As I mentioned before, the firmware was based on that I am creating for the ARR. The basic architecture is the same, in that a master computer communicates with the baseboard over USB, and the baseboard provides high rate servo, I2C communication, and other miscellaneous functionality. I’ve written up the basic servo functionality and engineering test fixture of the firmware previously. Versus our previous controller, the servo control is much improved, both in the precision and accuracy of input and output, as well as having access to more channels. While the firmware supports 8 input and 8 output channels, the Savage Solder baseboard only has 3 inputs and 4 outputs routed to any connectors.
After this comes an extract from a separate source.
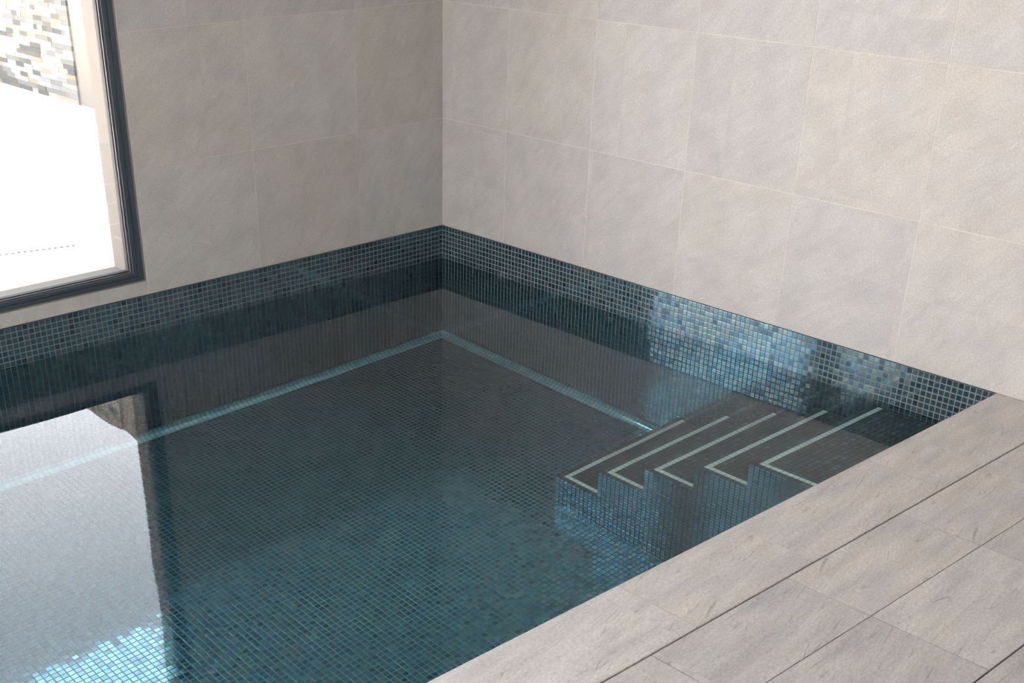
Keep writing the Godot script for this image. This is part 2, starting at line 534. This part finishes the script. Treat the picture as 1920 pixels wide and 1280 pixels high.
# ------------------------------------------------------------------ pool
func pool_basin() -> void:
	var st := start()
	var depth := FLOOR_Y - 0.2
	# window side
	box(st, Vector3(END_X, depth, -0.22), Vector3(0.22, 0.0, -0.0013))
	var a := put("pool_wall_left", st, mats.grout_pool)
	tag(a, "dark blue mosaic pool wall under the window", "pool wall", "structure")
	var mx := tile_mesh(PU, PV)
	var nv := 54
	var top := -0.0035
	var cols := int(-END_X / PU)
	lay(a, "mosaic_tile", "mosaic_field", mx, grid(Vector3(-cols * PU, top - nv * PV, 0), Vector3(1, 0, 0), Vector3(0, 1, 0), cols, nv, PU, PV, mats.pearl), mats.pearl)
	lay(a, "cove_tile", "cove_field", cove_mesh(PU), cove(Vector3(-cols * PU, FLOOR_Y, 0), Vector3(1, 0, 0), Vector3(0, 0, 1), cols, PU), mats.cove)
	put("cove_bed", cove_bed(Vector3(END_X, FLOOR_Y, 0), Vector3(0, FLOOR_Y, 0), Vector3(0, 0, 1)), mats.grout_cove, a)
	st = start()
	box(st, Vector3(END_X, -0.0032, -0.004), Vector3(0, -0.0002, 0.0022))
	put("edge_trim", st, mats.trim, a)
	# right side
	st = start()
	box(st, Vector3(0.0013, depth, -0.0013), Vector3(0.22, 0.0, EDGE_Z + 0.2))
	var b := put("pool_wall_right", st, mats.grout_pool)
	tag(b, "blue pearl mosaic pool wall under the long wall, beside the steps", "pool wall", "structure")
	var mz := tile_mesh(PW, PV)
	var rows := int(EDGE_Z / PW)
	lay(b, "mosaic_tile", "mosaic_field", mz, grid(Vector3(0, top - nv * PV, 0.0), Vector3(0, 0, 1), Vector3(0, 1, 0), rows, nv, PW, PV, mats.pearl), mats.pearl)
	lay(b, "cove_tile", "cove_field", cove_mesh(PW), cove(Vector3(0, FLOOR_Y, 0.0), Vector3(0, 0, 1), Vector3(-1, 0, 0), int(1.79 / PW), PW), mats.cove)
	put("cove_bed", cove_bed(Vector3(0, FLOOR_Y, 0), Vector3(0, FLOOR_Y, 1.8), Vector3(-1, 0, 0)), mats.grout_cove, b)
	st = start()
	box(st, Vector3(-0.0022, -0.0032, 0), Vector3(0.004, -0.0002, EDGE_Z))
	put("edge_trim", st, mats.trim, b)
	# deck side and far end, facing away from the camera
	st = start()
	box(st, Vector3(END_X - 0.2, depth, EDGE_Z + 0.0013), Vector3(0.0, -0.021, EDGE_Z + 0.2))
	var c := put("pool_wall_front", st, mats.grout_pool)
	tag(c, "mosaic pool wall under the coping, facing the window", "pool wall", "structure")
	lay(c, "mosaic_tile", "mosaic_field", mx, grid(Vector3(0, top - nv * PV, EDGE_Z), Vector3(-1, 0, 0), Vector3(0, 1, 0), cols, nv - 1, PU, PV, mats.pearl), mats.pearl, 0)
	st = start()
	box(st, Vector3(END_X - 0.2, depth, -0.22), Vector3(END_X - 0.0013, 0.0, EDGE_Z + 0.2))
	var d := put("pool_wall_end", st, mats.grout_pool)
	tag(d, "mosaic pool wall at the far end, out of frame", "pool wall", "structure")
	lay(d, "mosaic_tile", "mosaic_field", mz, grid(Vector3(END_X, top - nv * PV, EDGE_Z), Vector3(0, 0, -1), Vector3(0, 1, 0), rows, nv, PW, PV, mats.pearl), mats.pearl, 0)
	# floor
	st = start()
	box(st, Vector3(END_X - 0.2, depth, -0.22), Vector3(0.22, FLOOR_Y - 0.0013, EDGE_Z + 0.2))
	var e := put("pool_floor", st, mats.grout_teal)
	tag(e, "teal mosaic pool floor under the clear water", "pool floor", "structure")
	var fx := int((-END_X - 0.05) / PU)
	var fz := int((EDGE_Z - 0.05) / PW)
	lay(e, "mosaic_tile", "mosaic_field", tile_mesh(PU, PW), grid(Vector3(-0.05 - fx * PU, FLOOR_Y, 0.05 + fz * PW), Vector3(1, 0, 0), Vector3(0, 0, -1), fx, fz, PU, PW, mats.teal), mats.teal)

# three rows of tiles on the quarter round between wall and floor; o at the corner, u along it, n out of the wall
func cove(o: Vector3, u: Vector3, n: Vector3, count: int, pu: float) -> Array:
	var out := []
	var r := 0.05
	for k in 3:
		var th := deg_to_rad(15.0 + 30.0 * k)
		var w := n * cos(th) + Vector3.UP * sin(th)
		var v := w.cross(u)
		for i in count:
			var c := o + u * ((i + 0.5) * pu) + n * r + Vector3.UP * r - w * r
			var b := Basis(u, v, w).rotated(u, rng.randfn(0.0, 0.012)).rotated(v, rng.randfn(0.0, 0.008))
			out.append([Transform3D(b, c), rng.randi() % mats.cove.mats.size()])
	return out

# one piece of the quarter round: 28 degrees of arc, hollow side towards +z, middle of the arc at the origin
func cove_mesh(pu: float) -> ArrayMesh:
	var st := start()
	var hw := pu / 2 - 0.0018
	for k in 5:
		var t := [deg_to_rad(-14.0 + 5.6 * k), deg_to_rad(-14.0 + 5.6 * (k + 1))]
		var p := []
		var n := []
		for a in t:
			p.append(Vector3(0, 0.05 * sin(a), 0.05 - 0.05 * cos(a)))
			n.append(Vector3(0, -sin(a), cos(a)))
		for c in [[-hw, 0], [hw, 1], [hw, 0], [-hw, 0], [-hw, 1], [hw, 1]]:
			st.set_normal(n[c[1]])
			st.set_uv(Vector2(c[0], c[1]))
			st.add_vertex(p[c[1]] + Vector3(c[0], 0, 0))
		for sx in [-1.0, 1.0]:
			var a: Vector3 = p[0] + Vector3(hw * sx, 0, 0)
			var b: Vector3 = p[1] + Vector3(hw * sx, 0, 0)
			var d := Vector3(0, 0, -0.0015)
			if sx > 0:
				quad(st, a, a + d, b + d, b)
			else:
				quad(st, b, b + d, a + d, a)
	return st.commit()

func cove_bed(p: Vector3, q: Vector3, n: Vector3) -> SurfaceTool:
	var st := start()
	var r := 0.0512
	for k in 6:
		var t0 := deg_to_rad(15.0 * k)
		var t1 := deg_to_rad(15.0 * (k + 1))
		var d0 := n * (0.05 - r * cos(t0)) + Vector3.UP * (0.05 - r * sin(t0))
		var d1 := n * (0.05 - r * cos(t1)) + Vector3.UP * (0.05 - r * sin(t1))
		quad(st, p + d0, p + d1, q + d1, q + d0)
	return st

func pool_steps() -> void:
	var s := Node3D.new()
	s.name = "pool_steps"
	s.position = Vector3(-0.445, FLOOR_Y, 2.6)
	add_child(s)
	tag(s, "flight of five submerged mosaic steps with pale nosing stripes in the pool corner", "pool steps")
	var off := -s.position
	var ys := [-0.26, -0.505, -0.745, -0.985, -1.24]
	var zs := [2.855, 2.595, 2.335, 2.075, 1.815]
	var x0 := -0.889
	var p := 0.026
	var mt := tile_mesh(p, p)
	var ms := tile_mesh(p, PV)
	var wide := slab(p - 0.0014, p - 0.0012, 0.004, 0.0016)
	var treads := []
	for k in 5:
		var zend: float = EDGE_Z if k == 0 else zs[k - 1]
		var st := start()
		box(st, Vector3(x0 + 0.0013, FLOOR_Y - 0.001, zs[k] + 0.0013) + off, Vector3(-0.0005, ys[k] - 0.0013, zend - 0.0005) + off)
		var o := put("step", st, mats.grout_step, s)
		var rows := int(round((zend - zs[k]) / p - 0.2))
		var plain := func(i: int, j: int) -> bool:
			var jz := rows - 1 - j
			return not ((jz == 1 and i >= 1) or (i == 1 and jz >= 1))
		var stripe := func(i: int, j: int) -> bool: return not plain.call(i, j)
		# rows run from the back of the tread (j = 0) to its front edge, so that the front is up
		var corner := Vector3(x0, ys[k], zs[k] + rows * p)
		var shift := Transform3D(Basis.IDENTITY, off)
		# a bead of grey tile faces: treads
		var tr := grid(corner, Vector3(1, 0, 0), Vector3(0, 0, -1), 34, rows, p, p, mats.anthracite, 0.006, plain)
		var sr := grid(corner, Vector3(1, 0, 0), Vector3(0, 0, -1), 34, rows, p, p, mats.ivory, 0.004, stripe)
		var nrow := int(ceil((ys[k] - FLOOR_Y) / PV - 0.02))
		var side := grid(Vector3(x0, ys[k] - nrow * PV, zs[k]), Vector3(0, 0, 1), Vector3(0, 1, 0), rows, nrow, p, PV, mats.teal, 0.008)
		var ylow: float = FLOOR_Y if k == 4 else ys[k + 1]
		var rrow := int(ceil((ys[k] - ylow) / PV - 0.02))
		var riser := grid(Vector3(-0.005, ys[k] - rrow * PV, zs[k]), Vector3(-1, 0, 0), Vector3(0, 1, 0), 34, rrow, p, PV, mats.teal, 0.008)
		lay_in(o, off, "tread_tile", "tread_field", mt, tr, mats.anthracite, 60 if k else 180)
		lay_in(o, off, "stripe_tile", "stripe_field", wide, sr, mats.ivory, 60)
		lay_in(o, off, "side_tile", "side_field", ms, side, mats.teal, 60)
		lay_in(o, off, "riser_tile", "riser_field", ms, riser, mats.teal, 0)

func lay_in(parent: Node, off: Vector3, called: String, mass: String, m: Mesh, tiles: Array, pal: Dictionary, limit: int) -> void:
	# choose by world place, then move into the parent's frame
	var at := parent.get_child_count()
	lay(parent, called, mass, m, tiles, pal, limit)
	for i in range(at, parent.get_child_count()):
		var o: Node3D = parent.get_child(i)
		o.position += off

func water() -> void:
	var x0 := END_X - 0.006
	var x1 := 0.006
	var z0 := -0.006
	var z1 := EDGE_Z + 0.006
	var nx := 300
	var nz := 200
	var n1 := noise(1.1, 2, 77)
	var n2 := noise(4.0, 2, 78)
	var v := PackedVector3Array()
	var nn := PackedVector3Array()
	var ix := PackedInt32Array()
	var height := func(x: float, z: float) -> float:
		var wallside := exp(-z * 6.0)
		return n1.get_noise_2d(x, z * 1.2) * 0.0006 + n2.get_noise_2d(x, z * 1.7) * 0.0003 * wallside
	for j in nz + 1:
		for i in nx + 1:
			var x := lerpf(x0, x1, float(i) / nx)
			var z := lerpf(z0, z1, float(j) / nz)
			var e := 0.01
			var h: float = height.call(x, z)
			var gx: float = (height.call(x + e, z) - height.call(x - e, z)) / (2 * e)
			var gz: float = (height.call(x, z + e) - height.call(x, z - e)) / (2 * e)
			v.append(Vector3(x, -HW + h, z))
			nn.append(Vector3(-gx, 1, -gz).normalized())
	var w := nx + 1
	for j in nz:
		for i in nx:
			var a := j * w + i
			ix.append_array([a, a + 1, a + w, a + 1, a + w + 1, a + w])
	var arr := []
	arr.resize(Mesh.ARRAY_MAX)
	arr[Mesh.ARRAY_VERTEX] = v
	arr[Mesh.ARRAY_NORMAL] = nn
	arr[Mesh.ARRAY_INDEX] = ix
	var m := ArrayMesh.new()
	m.add_surface_from_arrays(Mesh.PRIMITIVE_TRIANGLES, arr)
	var o := put("water", m, mats.water)
	tag(o, "still clear water filling the pool", "water", "stuff")

# ------------------------------------------------------------------ deck
func deck() -> void:
	var st := start()
	box(st, Vector3(ROOM_X - 0.22, -0.25, EDGE_Z + 0.2), Vector3(0.22, -0.006, ROOM_Z + 0.22))
	box(st, Vector3(ROOM_X - 0.22, -0.25, -0.22), Vector3(END_X - 0.2, -0.006, EDGE_Z + 0.2))
	box(st, Vector3(END_X - 0.2, -0.0205, 3.672), Vector3(0.0, -0.006, EDGE_Z + 0.2))
	var fl := put("floor", st, mats.grout_deck)
	tag(fl, "pale grey plank-look tiled deck along the pool", "floor", "structure")
	# coping bed, lighter joints
	st = start()
	box(st, Vector3(END_X - 0.2, -0.0205, EDGE_Z + 0.004), Vector3(-0.0005, -0.0012, 3.672))
	put("coping_bed", st, mats.grout_coping, fl)
	var flat := Basis(Vector3(1, 0, 0), Vector3(0, 0, -1), Vector3(0, 1, 0))
	# rows: z from, z to, one joint, pitch, gap across, gap along
	var rows := [[EDGE_Z, 3.6755, -0.94, 1.3294], [3.6812, 3.9642, -0.5973, 0.62665], [3.9662, 4.3235, -0.5973, 0.62665], [4.3285, 4.6, -1.684, 0.62665], [4.603, 4.9, -1.3, 0.62665], [4.903, 5.2, -1.684, 0.62665],
		[5.203, 5.5, -1.3, 0.62665], [5.503, 5.8, -1.684, 0.62665], [5.803, 6.1, -1.3, 0.62665], [6.103, 6.4, -1.684, 0.62665], [6.403, 6.7, -1.3, 0.62665], [6.703, 7.0, -1.684, 0.62665], [7.003, 7.3, -1.3, 0.62665], [7.303, ROOM_Z, -1.684, 0.62665]]
	for r in rows.size():
		var z0: float = rows[r][0]
		var z1: float = rows[r][1]
		var p: float = rows[r][3]
		var x1: float = rows[r][2]
		while x1 < 0.0:
			x1 += p
		while x1 > ROOM_X:
			var x0 := x1 - p
			var a := maxf(x0 + 0.0014, ROOM_X)
			var b := minf(x1 - 0.0014, -0.001)
			if b - a > 0.03 and not (r == 0 and x0 < END_X - 0.2):
				var m := slab(b - a, z1 - z0, 0.02 if r == 0 else 0.008, 0.003 if r == 0 else 0.0012, Vector2(rng.randf(), rng.randf()), 0.8)
				var o := put("coping_tile" if r == 0 else "floor_tile", m, mats.deck[rng.randi() % 4], fl)
				o.transform = Transform3D(flat, Vector3((a + b) / 2, 0, (z0 + z1) / 2))
			x1 = x0
	# strip of deck past the pool's far end
	for k in 6:
		var z0 := 0.002 + k * 0.56
		var m := slab(ROOM_X * -1.0 + END_X - 0.202, 0.557, 0.008, 0.0012, Vector2(rng.randf(), rng.randf()), 0.8)
		var o := put("floor_tile", m, mats.deck[k % 4], fl)
		o.transform = Transform3D(flat, Vector3((ROOM_X + END_X - 0.2) / 2, 0, z0 + 0.2785))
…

I added a few new pieces of functionality to make the firmware usable for Savage solder, namely:

  • Configurable Emergency Passthrough / Override: The controller can be configured with two very short functional scripts which can be used to evaluate various servo and GPIO conditions. One determines whether all servos should be placed in the pass through configuration, and the other determines if computer control should be allowed. These allow both for the Savage Solder emergency safety scheme, as well as any I will use on ARR in the future.
  • Encoder operation: Savage Solder uses the sense leads from our sensored brushless motor as an encoder. The firmware measures these to report total distance traveled. Versus the old firmware, it now counts in true quadrature, giving 4 times the resolution.
  • GPIO operation: The board exposes control and sensing of a few general purpose input and output pins. They are used to control the LEDs on the board, sense the onboard emergency override button, and sense the bump switches we use for robomagellan style competitions.

Testing

The baseboard has been installed in the car since late July 2013. Yes, this post is very belated! In that time, it has been used for all of our testing and appears to be working quite well. Or rather, it hasn’t been the source of any problems yet!